India accused Pakistan-based militants of carrying out the attacks -- an allegation that the latter has consistently denied. The two nuclear-armed nations have been longtime foes, and have fought three wars since their independence from British colonial rule in 1947.

“This is once again baseless allegations -- yet another attempt by India to malign Pakistan,” Tariq Azim Khan, who was then Pakistan’s minister of state for information, told the BBC in 2006. “India also must look at home for reasons for this growing insurgency at home.”

Mumbai
A damaged train compartment hit by the 2006 bomb blast in Mumbai. Reuters/Punit Paranjpe

Friday’s verdict, pronounced by a special court established under the state’s stringent anti-terrorism act, came almost a year after the conclusion of the trial. Of the 13 accused, only one was acquitted, according to local media reports. The main conspirators -- identified as Faisal Sheikh and Asif Khan Bashir Khan -- were convicted.
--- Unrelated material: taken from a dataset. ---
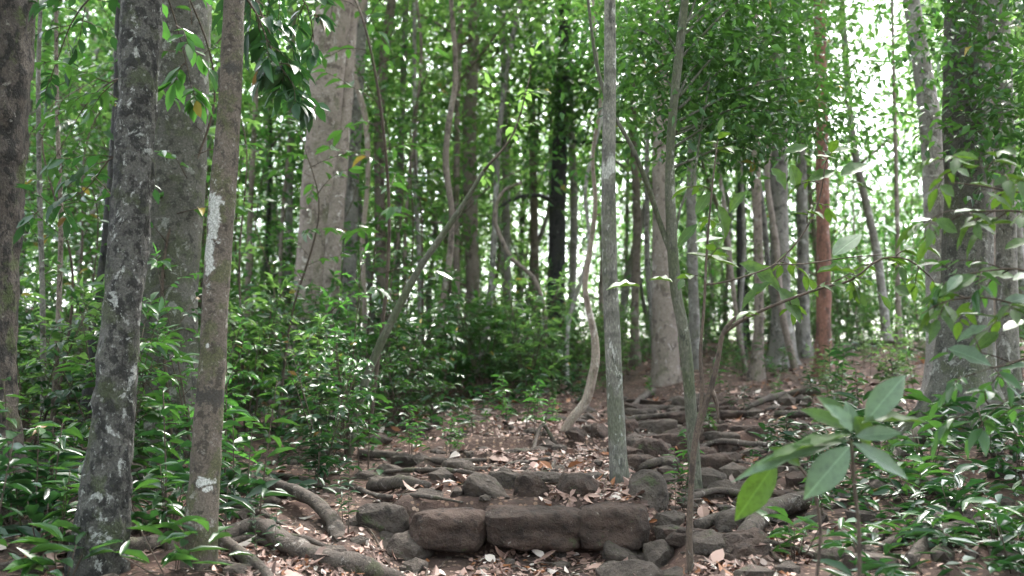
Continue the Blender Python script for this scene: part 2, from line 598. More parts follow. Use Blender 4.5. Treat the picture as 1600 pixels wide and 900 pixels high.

According to the Indian Express, the over 10,000-page chargesheet -- the official document containing the list of accused -- filed by India’s Anti Terrorist Squad names 30 people, including 13 Pakistani nationals and 17 Indians. Four of the 17 Indians are yet to be arrested.

“There are 192 prosecution witnesses, 51 defense witnesses and one court witness,” special public prosecutor Raja Thakare told The Hindu, an Indian newspaper, Thursday. The deposition made by witnesses reportedly ran into approximately 5,500 pages.